• Instructions to follow:
Reproduce the listing below exactly, minus its pictures.

[Scripts that build scenes]
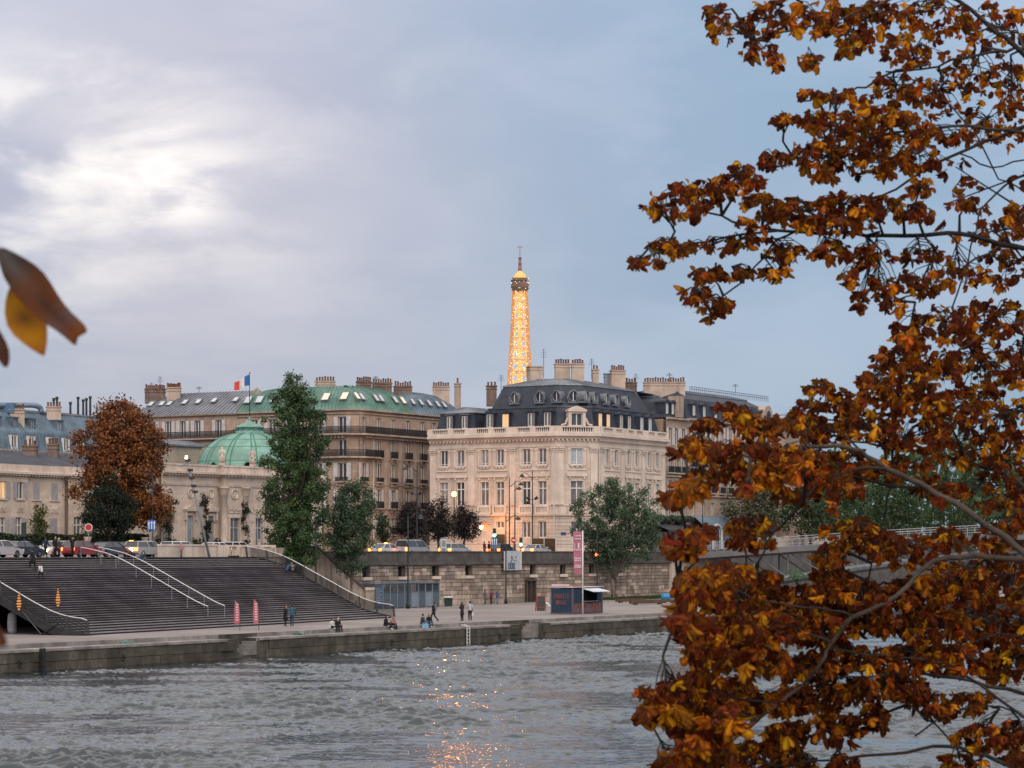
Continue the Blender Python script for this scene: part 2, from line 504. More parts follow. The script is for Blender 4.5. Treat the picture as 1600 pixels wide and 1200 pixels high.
def copy_thing(o, loc, rz, label):
 c = o.copy()
 COL.objects.link(c)
 c.location = loc
 c.rotation_euler = (0, 0, rz)
 c['label'] = label
 for ch in list(o.children):
  d = ch.copy()
  COL.objects.link(d)
  d.parent = c
  for g in list(ch.children):
   e = g.copy()
   COL.objects.link(e)
   e.parent = d
 return c
def np_mesh(name, verts, quads, cols, mats):
 """mesh from arrays; cols is one RGB per vertex stored as the leaf colour"""
 me = bpy.data.meshes.new(name)
 nv, nf = len(verts), len(quads)
 k = quads.shape[1]
 me.vertices.add(nv)
 me.vertices.foreach_set('co', np.ascontiguousarray(verts, dtype=np.float32).ravel())
 me.loops.add(nf * k)
 me.loops.foreach_set('vertex_index', np.ascontiguousarray(quads, dtype=np.int32).ravel())
 me.polygons.add(nf)
 me.polygons.foreach_set('loop_start', np.arange(0, nf * k, k, dtype=np.int32))
 me.update(calc_edges=True)
 if cols is not None:
  at = me.color_attributes.new('col', 'FLOAT_COLOR', 'POINT')
  c4 = np.ones((nv, 4), dtype=np.float32)
  c4[:, :3] = cols
  at.data.foreach_set('color', c4.ravel())
 for m in mats:
  me.materials.append(m)
 me.validate()
 return me
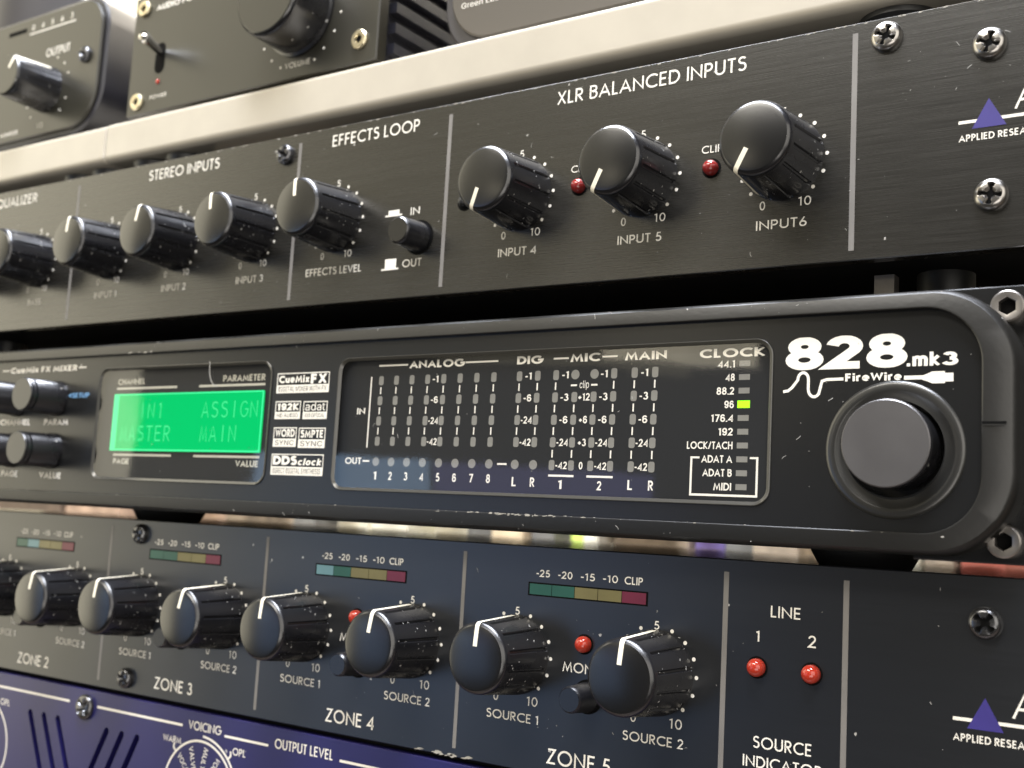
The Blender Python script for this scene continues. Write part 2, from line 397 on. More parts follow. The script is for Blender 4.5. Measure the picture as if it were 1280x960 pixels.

• Response:
Continue the Blender Python script for this scene: part 2, from line 504. More parts follow. The script is for Blender 4.5. Treat the picture as 1600 pixels wide and 1200 pixels high.
def copy_thing(o, loc, rz, label):
 c = o.copy()
 COL.objects.link(c)
 c.location = loc
 c.rotation_euler = (0, 0, rz)
 c['label'] = label
 for ch in list(o.children):
  d = ch.copy()
  COL.objects.link(d)
  d.parent = c
  for g in list(ch.children):
   e = g.copy()
   COL.objects.link(e)
   e.parent = d
 return c
def np_mesh(name, verts, quads, cols, mats):
 """mesh from arrays; cols is one RGB per vertex stored as the leaf colour"""
 me = bpy.data.meshes.new(name)
 nv, nf = len(verts), len(quads)
 k = quads.shape[1]
 me.vertices.add(nv)
 me.vertices.foreach_set('co', np.ascontiguousarray(verts, dtype=np.float32).ravel())
 me.loops.add(nf * k)
 me.loops.foreach_set('vertex_index', np.ascontiguousarray(quads, dtype=np.int32).ravel())
 me.polygons.add(nf)
 me.polygons.foreach_set('loop_start', np.arange(0, nf * k, k, dtype=np.int32))
 me.update(calc_edges=True)
 if cols is not None:
  at = me.color_attributes.new('col', 'FLOAT_COLOR', 'POINT')
  c4 = np.ones((nv, 4), dtype=np.float32)
  c4[:, :3] = cols
  at.data.foreach_set('color', c4.ravel())
 for m in mats:
  me.materials.append(m)
 me.validate()
 return me
The Blender Python script for this scene continues. Write part 2, from line 397 on. More parts follow. The script is for Blender 4.5. Measure the picture as if it were 1280x960 pixels.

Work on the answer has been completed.